▶ **INSTRUCTIONS TO FOLLOW**:
Repeat each line exactly as it is written.

* Start AVAILABLE DATA *

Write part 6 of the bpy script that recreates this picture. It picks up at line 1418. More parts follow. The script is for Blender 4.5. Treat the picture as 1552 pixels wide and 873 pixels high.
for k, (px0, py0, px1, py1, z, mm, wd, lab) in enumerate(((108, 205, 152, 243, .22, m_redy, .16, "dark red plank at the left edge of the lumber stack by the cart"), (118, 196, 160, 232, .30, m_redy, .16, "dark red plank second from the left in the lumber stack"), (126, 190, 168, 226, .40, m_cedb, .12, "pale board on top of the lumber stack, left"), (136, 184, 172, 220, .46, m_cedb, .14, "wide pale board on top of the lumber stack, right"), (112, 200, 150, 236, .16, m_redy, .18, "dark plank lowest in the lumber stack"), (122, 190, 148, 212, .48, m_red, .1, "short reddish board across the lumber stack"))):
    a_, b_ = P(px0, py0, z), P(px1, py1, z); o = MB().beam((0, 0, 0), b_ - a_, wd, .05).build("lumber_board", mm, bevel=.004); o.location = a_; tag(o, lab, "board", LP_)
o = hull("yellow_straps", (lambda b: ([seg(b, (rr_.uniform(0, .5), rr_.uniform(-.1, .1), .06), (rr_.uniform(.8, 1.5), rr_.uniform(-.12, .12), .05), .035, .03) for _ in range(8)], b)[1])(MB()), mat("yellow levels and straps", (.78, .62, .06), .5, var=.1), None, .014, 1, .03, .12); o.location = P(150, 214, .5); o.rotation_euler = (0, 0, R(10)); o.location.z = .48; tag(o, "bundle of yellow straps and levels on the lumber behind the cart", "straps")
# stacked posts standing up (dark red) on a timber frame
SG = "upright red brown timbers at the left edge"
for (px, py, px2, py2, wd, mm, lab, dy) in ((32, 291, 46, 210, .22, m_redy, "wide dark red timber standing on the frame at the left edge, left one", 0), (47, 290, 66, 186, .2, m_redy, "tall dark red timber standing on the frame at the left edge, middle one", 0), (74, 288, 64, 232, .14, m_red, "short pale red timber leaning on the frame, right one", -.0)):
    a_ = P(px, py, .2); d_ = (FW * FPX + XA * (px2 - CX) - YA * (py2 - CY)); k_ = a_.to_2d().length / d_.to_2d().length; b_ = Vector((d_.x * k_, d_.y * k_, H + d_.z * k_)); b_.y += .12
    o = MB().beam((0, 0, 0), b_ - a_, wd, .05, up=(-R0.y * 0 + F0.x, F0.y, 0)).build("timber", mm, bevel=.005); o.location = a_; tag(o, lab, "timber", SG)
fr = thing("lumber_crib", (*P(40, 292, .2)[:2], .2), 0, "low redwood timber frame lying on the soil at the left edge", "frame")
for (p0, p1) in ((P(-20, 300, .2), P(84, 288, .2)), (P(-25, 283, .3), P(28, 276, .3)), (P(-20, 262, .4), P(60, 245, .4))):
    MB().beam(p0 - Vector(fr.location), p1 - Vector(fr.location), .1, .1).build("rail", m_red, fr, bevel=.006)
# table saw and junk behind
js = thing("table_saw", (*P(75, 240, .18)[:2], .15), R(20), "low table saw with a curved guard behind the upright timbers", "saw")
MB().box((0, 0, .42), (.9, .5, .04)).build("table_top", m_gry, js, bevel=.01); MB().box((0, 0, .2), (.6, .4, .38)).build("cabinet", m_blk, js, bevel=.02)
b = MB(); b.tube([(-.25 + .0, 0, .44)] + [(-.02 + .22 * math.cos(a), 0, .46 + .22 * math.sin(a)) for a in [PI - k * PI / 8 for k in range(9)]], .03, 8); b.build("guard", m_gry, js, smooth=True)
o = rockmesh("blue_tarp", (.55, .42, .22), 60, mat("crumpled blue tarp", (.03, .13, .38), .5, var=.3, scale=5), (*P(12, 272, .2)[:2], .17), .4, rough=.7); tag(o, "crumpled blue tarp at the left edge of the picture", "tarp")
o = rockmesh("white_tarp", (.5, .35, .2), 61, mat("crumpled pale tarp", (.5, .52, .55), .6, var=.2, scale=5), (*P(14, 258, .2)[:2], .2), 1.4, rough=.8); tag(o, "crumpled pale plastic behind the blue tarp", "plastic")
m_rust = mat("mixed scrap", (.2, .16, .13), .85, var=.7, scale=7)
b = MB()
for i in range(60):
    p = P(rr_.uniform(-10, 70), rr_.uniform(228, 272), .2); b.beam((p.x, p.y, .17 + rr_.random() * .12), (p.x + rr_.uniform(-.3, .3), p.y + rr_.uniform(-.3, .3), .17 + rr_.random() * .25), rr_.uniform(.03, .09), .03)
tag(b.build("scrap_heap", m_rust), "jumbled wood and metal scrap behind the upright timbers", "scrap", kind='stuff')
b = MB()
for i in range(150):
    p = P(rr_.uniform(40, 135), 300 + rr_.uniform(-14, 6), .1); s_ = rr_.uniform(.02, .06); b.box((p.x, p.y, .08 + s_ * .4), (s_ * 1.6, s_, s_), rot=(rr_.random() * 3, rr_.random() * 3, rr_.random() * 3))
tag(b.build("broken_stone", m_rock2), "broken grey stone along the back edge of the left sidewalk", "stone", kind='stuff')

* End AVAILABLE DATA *

▶ **COMPLETED EXERCISE**:
Write part 6 of the bpy script that recreates this picture. It picks up at line 1418. More parts follow. The script is for Blender 4.5. Treat the picture as 1552 pixels wide and 873 pixels high.
for k, (px0, py0, px1, py1, z, mm, wd, lab) in enumerate(((108, 205, 152, 243, .22, m_redy, .16, "dark red plank at the left edge of the lumber stack by the cart"), (118, 196, 160, 232, .30, m_redy, .16, "dark red plank second from the left in the lumber stack"), (126, 190, 168, 226, .40, m_cedb, .12, "pale board on top of the lumber stack, left"), (136, 184, 172, 220, .46, m_cedb, .14, "wide pale board on top of the lumber stack, right"), (112, 200, 150, 236, .16, m_redy, .18, "dark plank lowest in the lumber stack"), (122, 190, 148, 212, .48, m_red, .1, "short reddish board across the lumber stack"))):
    a_, b_ = P(px0, py0, z), P(px1, py1, z); o = MB().beam((0, 0, 0), b_ - a_, wd, .05).build("lumber_board", mm, bevel=.004); o.location = a_; tag(o, lab, "board", LP_)
o = hull("yellow_straps", (lambda b: ([seg(b, (rr_.uniform(0, .5), rr_.uniform(-.1, .1), .06), (rr_.uniform(.8, 1.5), rr_.uniform(-.12, .12), .05), .035, .03) for _ in range(8)], b)[1])(MB()), mat("yellow levels and straps", (.78, .62, .06), .5, var=.1), None, .014, 1, .03, .12); o.location = P(150, 214, .5); o.rotation_euler = (0, 0, R(10)); o.location.z = .48; tag(o, "bundle of yellow straps and levels on the lumber behind the cart", "straps")
# stacked posts standing up (dark red) on a timber frame
SG = "upright red brown timbers at the left edge"
for (px, py, px2, py2, wd, mm, lab, dy) in ((32, 291, 46, 210, .22, m_redy, "wide dark red timber standing on the frame at the left edge, left one", 0), (47, 290, 66, 186, .2, m_redy, "tall dark red timber standing on the frame at the left edge, middle one", 0), (74, 288, 64, 232, .14, m_red, "short pale red timber leaning on the frame, right one", -.0)):
    a_ = P(px, py, .2); d_ = (FW * FPX + XA * (px2 - CX) - YA * (py2 - CY)); k_ = a_.to_2d().length / d_.to_2d().length; b_ = Vector((d_.x * k_, d_.y * k_, H + d_.z * k_)); b_.y += .12
    o = MB().beam((0, 0, 0), b_ - a_, wd, .05, up=(-R0.y * 0 + F0.x, F0.y, 0)).build("timber", mm, bevel=.005); o.location = a_; tag(o, lab, "timber", SG)
fr = thing("lumber_crib", (*P(40, 292, .2)[:2], .2), 0, "low redwood timber frame lying on the soil at the left edge", "frame")
for (p0, p1) in ((P(-20, 300, .2), P(84, 288, .2)), (P(-25, 283, .3), P(28, 276, .3)), (P(-20, 262, .4), P(60, 245, .4))):
    MB().beam(p0 - Vector(fr.location), p1 - Vector(fr.location), .1, .1).build("rail", m_red, fr, bevel=.006)
# table saw and junk behind
js = thing("table_saw", (*P(75, 240, .18)[:2], .15), R(20), "low table saw with a curved guard behind the upright timbers", "saw")
MB().box((0, 0, .42), (.9, .5, .04)).build("table_top", m_gry, js, bevel=.01); MB().box((0, 0, .2), (.6, .4, .38)).build("cabinet", m_blk, js, bevel=.02)
b = MB(); b.tube([(-.25 + .0, 0, .44)] + [(-.02 + .22 * math.cos(a), 0, .46 + .22 * math.sin(a)) for a in [PI - k * PI / 8 for k in range(9)]], .03, 8); b.build("guard", m_gry, js, smooth=True)
o = rockmesh("blue_tarp", (.55, .42, .22), 60, mat("crumpled blue tarp", (.03, .13, .38), .5, var=.3, scale=5), (*P(12, 272, .2)[:2], .17), .4, rough=.7); tag(o, "crumpled blue tarp at the left edge of the picture", "tarp")
o = rockmesh("white_tarp", (.5, .35, .2), 61, mat("crumpled pale tarp", (.5, .52, .55), .6, var=.2, scale=5), (*P(14, 258, .2)[:2], .2), 1.4, rough=.8); tag(o, "crumpled pale plastic behind the blue tarp", "plastic")
m_rust = mat("mixed scrap", (.2, .16, .13), .85, var=.7, scale=7)
b = MB()
for i in range(60):
    p = P(rr_.uniform(-10, 70), rr_.uniform(228, 272), .2); b.beam((p.x, p.y, .17 + rr_.random() * .12), (p.x + rr_.uniform(-.3, .3), p.y + rr_.uniform(-.3, .3), .17 + rr_.random() * .25), rr_.uniform(.03, .09), .03)
tag(b.build("scrap_heap", m_rust), "jumbled wood and metal scrap behind the upright timbers", "scrap", kind='stuff')
b = MB()
for i in range(150):
    p = P(rr_.uniform(40, 135), 300 + rr_.uniform(-14, 6), .1); s_ = rr_.uniform(.02, .06); b.box((p.x, p.y, .08 + s_ * .4), (s_ * 1.6, s_, s_), rot=(rr_.random() * 3, rr_.random() * 3, rr_.random() * 3))
tag(b.build("broken_stone", m_rock2), "broken grey stone along the back edge of the left sidewalk", "stone", kind='stuff')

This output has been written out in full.